Brown was running against then-incumbent Gov. Butch Otter, along with Russ Fulcher and Walter Bayes.

Brown, clad in a black leather vest, biker’s hat and biker’s fingerless gloves, cigars poking out from a shirt pocket, spat out one-liners, calling himself a “proverbial turd in the punch bowl” for his political incorrectness, and saying “we are cop magnets like a Playboy bunny gets hit on all the time.” He summed up the field for governor thus: “a cowboy, a curmudgeon, a biker or a normal guy. Take your pick.”

Idaho Public Television, which hosted the debate, put the debate on a 30-second delay in case Brown used any profanities, which he was known for.

Bayes did his part, too. Dressed in khaki pants and a khaki Western shirt with pearlized buttons, the white-bearded Bayes quoted from the Bible and perhaps served as a harbinger for today’s Republican Party, declaring that “half the Republican Party are Democrats and half the Democratic Party is Communist.”

Maybe Brown and Bayes were just ahead of their time.

Bayes and Brown’s demeanor and dress on one side of the debate stage stood in stark contrast to the suited and serious Otter and Fulcher.

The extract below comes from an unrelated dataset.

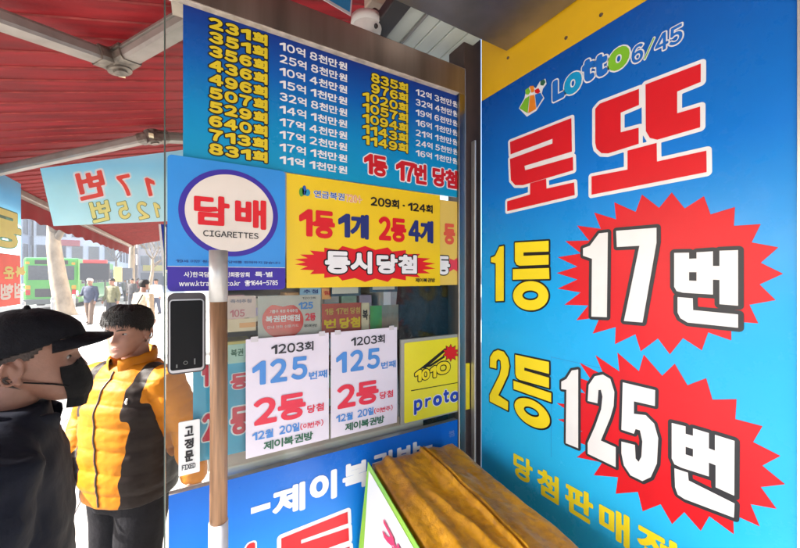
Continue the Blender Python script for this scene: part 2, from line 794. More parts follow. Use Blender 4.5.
# header beam over the glass (front face just behind the list sign plane)
bf = FY(.985)
ab0 = bf.px(185, 0)[0] - .03
a_, b_lo = bf.px(455, 91.5)
_, b_hi = bf.px(452, 63)
BM = bmesh.new()
add_box(BM, (ab0, .985, EYE + b_lo - .002), (bf.px(466, 90)[0], 1.06, EYE + b_hi), .004)
bm_obj('header_beam', BM, STEELB, shop)
# dirty sealant bead along the lower lip of the beam
BM = bmesh.new()
add_box(BM, (ab0, .978, EYE + b_lo - .006), (bf.px(458, 90)[0], .997, EYE + b_lo - .0025), .003)
bm_obj('sealant_bead', BM, mat('old sealant', (.42, .36, .30), .7, var=.3, scale=30, bump=.4, bscale=60), shop)
# glass pane and its thin edge
gx0 = fac.px(165.5, 277)[0]
gx1 = fac.px(458, 277)[0]
box('glass_pane', (gx0, 1.0, .25), (gx1, 1.008, EYE + b_lo), GLASS, shop)
box('glass_edge', (gx0 - .003, .999, .25), (gx0 - .0005, 1.009, EYE + 1.2), mat('dark glass edge', (.05, .08, .07), .3), shop)
box('glass_pane', (gx0, 1.0, EYE + b_hi + .001), (ab0, 1.008, EYE + 1.2), GLASS, shop)
gl2 = box('glass_pane', (gx0, 1.0, EYE + b_lo + .001), (ab0 - .001, 1.008, EYE + b_hi), GLASS, shop)
# end post, gap and edge strips by the big sign
pf = FY(.985)
p0, p1 = pf.px(459, 277)[0], pf.px(466, 277)[0]
box('steel_post', (p0, .985, 0), (p1, 1.05, EYE + b_lo + .002), STEEL, shop, .003)
box('corner_column', (p1 + .003, 1.0, 0), (SX + .055, 1.09, EYE + 1.3), MAROON, shop, .004)
box('edge_strip', (SX - .010, .965, 0), (SX - .004, .985, EYE + .5), ALU, shop, .001)
box('yellow_strip', (SX - .030, .992, EYE - .49), (SX - .0105, .9985, EYE - .32), YEL, shop)
# soffit: a folded metal sheet overhead in the corner
sz = EYE + .745
c = at_plane(508, 52, (0, 0, sz), (0, 0, 1))
SOFF = mat('dusty galvanised soffit', (.25, .225, .20), .36, .8, var=.3, scale=5, bump=.12, bscale=14)
BM = bmesh.new()
add_box(BM, (-.25, -1.2, sz), (SX - .004, c.y, sz + .012), .002)
add_box(BM, (-.25, c.y - .012, sz + .013), (SX - .004, c.y, sz + .10), .002)
bm_obj('soffit', BM, SOFF, shop)
# pale slatted ceiling behind the beam
CEIL = mat('pale ceiling panel', (.48, .52, .47), .5, var=.08)
BM = bmesh.new()
for k in range(5):
    add_box(BM, (.60 + k * .062, .88, EYE + .872), (.60 + k * .062 + .058, 2.4, EYE + .885), .003)
add_box(BM, (.60, .88, EYE + .887), (.91, 2.4, EYE + .9))
bm_obj('ceiling', BM, CEIL, shop)
box('ceiling_rail', (.525, .9, EYE + .845), (.585, 2.3, EYE + .885), DARKM, shop, .004)
box('ceiling_rail', (.655, .9, EYE + .860), (.663, 2.3, EYE + .871), mat('dull rail', (.2, .2, .19), .5), shop, .002)
# inside walls
INW = mat('cream inside wall', (.62, .58, .52), .7, var=.1)
box('back_wall', (.06, 1.72, 0), (SX + .055, 1.745, EYE + .9), INW, shop)
box('inner_floor', (.0, 1.05, .002), (SX, 1.71, .03), CONC, shop)

# ------------------------------------------------------------------ awning (front bar runs along the street)
BX, BH = -1.2, .70
SL = .28
AZ = lambda x, d=0.: EYE + BH + SL * (x - BX) - d
AY0, AY1 = -1.6, 9.6
awn = thing('retractable_awning', 'red fabric awning with folding metal arms over the shop front', 'awning', (.9, 4, EYE + 1.2))
m = mat('red awning fabric', (.115, .003, .0045), .75, var=.4, scale=3.5, stretch=(1, 7, 1), bump=.2, bscale=90, transl=.16)
V, F, mi = [], [], []
ys = [AY0]
rr = random.Random(3)
while ys[-1] < AY1:
    ys.append(ys[-1] + .112 + rr.uniform(-.006, .006))
for y in ys:
    for k in range(13):
        x = BX + (SX - BX) * k / 12
        s = .016 * math.sin(math.pi * k / 12) + .004 * noise.noise(Vector((x * 1.5, y * 1.1, 0)))
        V.append((x, y, AZ(x) - s))
for j in range(len(ys) - 1):
    for k in range(12):
        a = j * 13 + k
        F.append((a, a + 1, a + 14, a + 13))
mesh('fabric', V, F, m, awn, smooth=True)
# stitched seams and pressed pleats on the underside
V, F = [], []
for j, y in enumerate(ys):
    for k in range(13):
        x, yy, z = BX + (SX - BX) * k / 12, y, 0
        s = .016 * math.sin(math.pi * k / 12) + .004 * noise.noise(Vector((x * 1.5, y * 1.1, 0)))
        z = AZ(x) - s
        V += [(x, yy - .0035, z - .0015), (x, yy + .0035, z - .0015), (x, yy, z - .007)]
    for k in range(12):
        a = (j * 13 + k) * 3
        for p, q in ((0, 1), (1, 2), (2, 0)):
            F.append((a + p, a + q, a + q + 3, a + p + 3))
mesh('seams', V, F, mat('lighter seam thread', (.24, .035, .03), .8, var=.3, scale=20), awn)
mv = mat('red valance fabric', (.10, .006, .008), .8, var=.15, transl=.16)
V, F = [], []
n = 160
for j in range(n + 1):
    y = AY0 + (AY1 - AY0) * j / n
    w = .006 * math.sin(j * .9)
    lo = .155 + .012 * math.sin(j * 1.1)
    for q, (dx, z) in enumerate(((0, -.05), (w, -.11), (w * 1.5, -.05 - lo))):
        V.append((BX - .045 + dx, y, EYE + BH + z))
for j in range(n):
    for q in range(2):
        a = j * 3 + q
        F.append((a, a + 1, a + 4, a + 3))
mesh('valance', V, F, mv, awn, smooth=True)
box('front_bar', (BX - .05, AY0, EYE + BH - .055), (BX + .012, AY1, EYE + BH + .0), ARMM, awn, .008)
box('side_bar', (BX + .02, AY1 - .03, AZ(BX) - .035), (BX + .05, AY1, AZ(BX) - .003), ARMM, awn)
PLN = Vector((-SL, 0, 1)).normalized()


def on_awn(x, y, drop=.085):
    return at_plane(x, y, (BX, 0, EYE + BH - drop), PLN)


def bar_between(bm, p, q, w, h):
    d = (q - p)
    L = d.length
    d.normalize()
    s = d.cross(PLN).normalized()
    u = s.cross(d)
    prof = [(-.5, -.28), (-.42, -.5), (.42, -.5), (.5, -.28), (.5, .1), (.38, .14), (.38, .22), (.5, .28), (.42, .5), (-.42, .5), (-.5, .28), (-.5, .12)]
    vs = []
    for e in (p, q):
        vs.append([bm.verts.new(e + s * a * w + u * b * h) for a, b in prof])
    k = len(prof)
    for i in range(k):
        bm.faces.new((vs[0][i], vs[0][(i + 1) % k], vs[1][(i + 1) % k], vs[1][i]))
    bm.faces.new(vs[0][::-1])
    bm.faces.new(vs[1])


def folding_arm(shoulder, elbow, hand):
    d1, d2 = (shoulder - elbow).normalized(), (hand - elbow).normalized()
    bm = bmesh.new()
    bar_between(bm, elbow + d1 * .05, shoulder, .070, .055)
    rear = bm_obj('rear_arm', bm, ARMM, awn)
    bm = bmesh.new()
    bar_between(bm, elbow + d2 * .05, hand, .056, .05)
    bm_obj('fore_arm', bm, ARMM, awn)
    v, f = cyl_geo(elbow - PLN * .038, elbow + PLN * .038, .042, n=24)
    v2, f2 = cyl_geo(elbow - PLN * .046, elbow - PLN * .036, .024, n=16)
    bm2 = bmesh.new()
    bar_between(bm2, elbow - d1 * .03, elbow + d1 * .08, .085, .064)
    bar_between(bm2, elbow - d2 * .03, elbow + d2 * .08, .072, .058)
    bm2.verts.index_update()
    g3 = ([tuple(x.co) for x in bm2.verts], [tuple(x.index for x in fc.verts) for fc in bm2.faces])
    bm2.free()
    e = mesh('elbow_joint', *join_geo((v, f), (v2, f2), g3), mat('worn cast elbow', (.17, .145, .12), .5, .5, var=.5, scale=35), awn)
    tip = elbow + (d1 + d2).normalized() * -.065
    box('tip_tag', tuple(tip - Vector((.012, .02, .022))), tuple(tip + Vector((.012, .02, -.006))), mat('cream tag', (.72, .62, .40), .6), e)


e1 = on_awn(117, 62)
folding_arm(on_awn(182, 24) + (on_awn(182, 24) - e1) * 1.3, e1, e1 + (on_awn(0, 20) - e1) * 2.35)
e2 = on_awn(153, 137)
h2 = on_awn(20, 166)
folding_arm(e2 + Vector((.9, .35, .25)), e2, e2 + (h2 - e2) * 1.3)

# ------------------------------------------------------------------ signs
def sign(name, label, cat, fr, loop, thick, m, edge=None, group=None, part='panel'):
    pts = [fr.w(a, b) for a, b in loop]
    c = [sum(p[i] for p in pts) / len(pts) for i in range(3)]
    t = thing(name, label, cat, (c[0], c[1], min(p[2] for p in pts)), group=group)
    slab(part, t, fr, loop, 0, -thick, m, edge)
    return t


# --- the big sign
a1 = sgn.px(797, 277)[0]
a0 = sgn.px(481.5, 277)[0]
bt = sgn.px(565, 51)[1]
bt = (sgn.px(481.5, 101)[1] + sgn.px(649, 0)[1]) / 2
bb = -1.15
zt = .985 + .25
top, bot = bt - bb, 0.
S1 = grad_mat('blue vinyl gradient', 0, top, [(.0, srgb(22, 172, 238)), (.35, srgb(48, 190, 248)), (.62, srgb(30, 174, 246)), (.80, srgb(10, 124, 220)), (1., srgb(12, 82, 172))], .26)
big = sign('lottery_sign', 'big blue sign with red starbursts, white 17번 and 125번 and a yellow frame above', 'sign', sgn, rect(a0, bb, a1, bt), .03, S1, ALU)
fy_ = mat('yellow painted frame', srgb(238, 186, 22), .45, var=.1, scale=4, bump=.06)
box('frame', (SX + .001, -a1, EYE + bt + .001), (SX + .05, -a0 + .001, EYE + 1.05), fy_, big)
box('edge_trim', (SX - .004, -a1 - .012, EYE + bb), (SX + .03, -a1 - .001, EYE + bt + .1), ALU, big)
# rivets in the yellow frame
for (x, y) in ((566, 38), (601, 15), (508, 58)):
    p = Vector(sgn.w(*sgn.px(x, y)))
    g = tube_geo([p + Vector((.003, 0, 0)), p + Vector((-.002, 0, 0))], [.0055, .004], 12, caps=False)
    mesh('rivet', *g, mat('rusty screw', (.12, .08, .05), .6, .5), big)
z1 = zc(500, 50, 3.2227)
# 로
traced(big, sgn, [[z1((33, 297), (231, 220), (233, 328), (80, 374), (82, 388), (236, 345), (237, 388), (75, 436), (50, 436), (36, 420), (33, 352), (170, 302), (170, 287), (35, 337))],
                  [z1((98, 430), (150, 415), (151, 447), (240, 427), (242, 468), (24, 520), (24, 488), (98, 466))]], RED, WHITE, .0085)
# 또
traced(big, sgn, [[z1((308, 190), (322, 174), (449, 126), (449, 178), (390, 203), (390, 266), (448, 251), (448, 303), (350, 334), (328, 333), (312, 318), (308, 300))],
                  [z1((470, 112), (648, 45), (648, 104), (572, 135), (572, 205), (646, 183), (646, 250), (508, 290), (484, 284), (471, 262))],
                  [z1((412, 325), (506, 300), (507, 360), (666, 325), (667, 394), (296, 467), (296, 408), (412, 386))]], RED, WHITE, .0085)
# small logo row
z2 = zc(510, 10, 4.2105)
LB, LC, LG = ink('logo blue', 30, 110, 200), ink('logo cyan', 20, 160, 215), ink('logo green', 130, 195, 50)
for s, tl, br, mm in (('L', (180, 303), (232, 366), LB), ('o', (229, 285), (304, 335), LC), ('t', (304, 222), (357, 290), LB), ('t', (353, 203), (413, 268), LB), ('o', (414, 183), (505, 230), LG)):
    text(big, sgn, s, z2(tl)[0], z2(br)[0], mm, .10, WHITE, .06, res=44)
text(big, sgn, '6', z2((513, 160))[0], z2((562, 210))[0], LB, .03, WHITE, .07, res=40)
text(big, sgn, '/', z2((566, 138))[0], z2((610, 190))[0], LG, .02, WHITE, .05, res=40)
text(big, sgn, '45', z2((612, 115))[0], z2((728, 132))[0], LB, .03, WHITE, .07, res=40)
LO = ink('logo orange', 242, 140, 40)
traced(big, sgn, [[z2((38, 415), (62, 372), (70, 335), (92, 320), (110, 330), (128, 300), (150, 290), (155, 312), (140, 332), (135, 352), (146, 372), (112, 425), (72, 450))]], WHITE, cell=.001, n0=.0004, name='emblem')
for lp, mm in ((z2((42, 415), (65, 375), (84, 362), (76, 436)), LG), (z2((86, 362), (104, 358), (112, 418), (79, 436)), LO), (z2((107, 357), (130, 350), (142, 370), (114, 415)), LB),
               (z2((66, 338), (80, 328), (88, 345), (80, 358), (68, 356)), LG), (z2((84, 322), (102, 320), (104, 345), (92, 350)), LO), (z2((106, 338), (122, 330), (130, 345), (120, 354), (108, 350)), RED), (z2((130, 300), (146, 293), (152, 305), (142, 320), (130, 318)), DGREEN)):
    printed('emblem', big, sgn, [[sgn.px(*p) for p in lp]], .0022, mm)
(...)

The visuals and the quips gained the attention of national news outlets, and Idaho became the butt of jokes on late-night talk shows.

It was an embarrassing moment.

Statesman political reporter Dan Popkey, who was a debate panelist, said the attention “distracted from the serious business of electing a chief executive.”

Popkey reported at the time that Otter insisted the pair be invited to the only debate in which he participated.

Fulcher told Popkey that Otter knew it would turn the debate into a “circus” and that Otter was responsible for the “mockery of the Republican Party and of Idaho.”

But Otter told Popkey and a couple of other reporters that the real reason was because Otter had promised Brown that he would include Brown in any future debates after Brown was denied entry into the GOP primary debate for Congress in 2000.

Otter said Brown showed up at the debate at the College of Idaho in Caldwell and angrily started kicking camera equipment and making a general ruckus, according to Popkey.

Otter said he asked Brown to come outside and promised him that if Brown calmed down, Otter would not agree to appear in any future debates in which Brown was on the ballot without Brown also getting an invitation. Fast-forward 14 years, and Otter kept that promise.

It wasn’t the last time Brown showed his temper, particularly over the issue of whether he would be included in a debate.

In 2018, Brown threatened radio host Nate Shelman for not including Brown in a gubernatorial debate. Shelman took the threats seriously enough to report them to police.

Brown ran twice for the U.S. House, twice for Ada County Highway District, Boise mayor and City Council, Idaho Senate and twice for Idaho governor.

Running for president, though, was Brown’s ultimate goal, saying in the 2014 debate that being governor would be good practice for him when he eventually became president.

He said God told him he would make Brown president, and Brown said he got the presidential seal tattooed on his arm.

Considering today’s politics, I wonder if he just might have made it.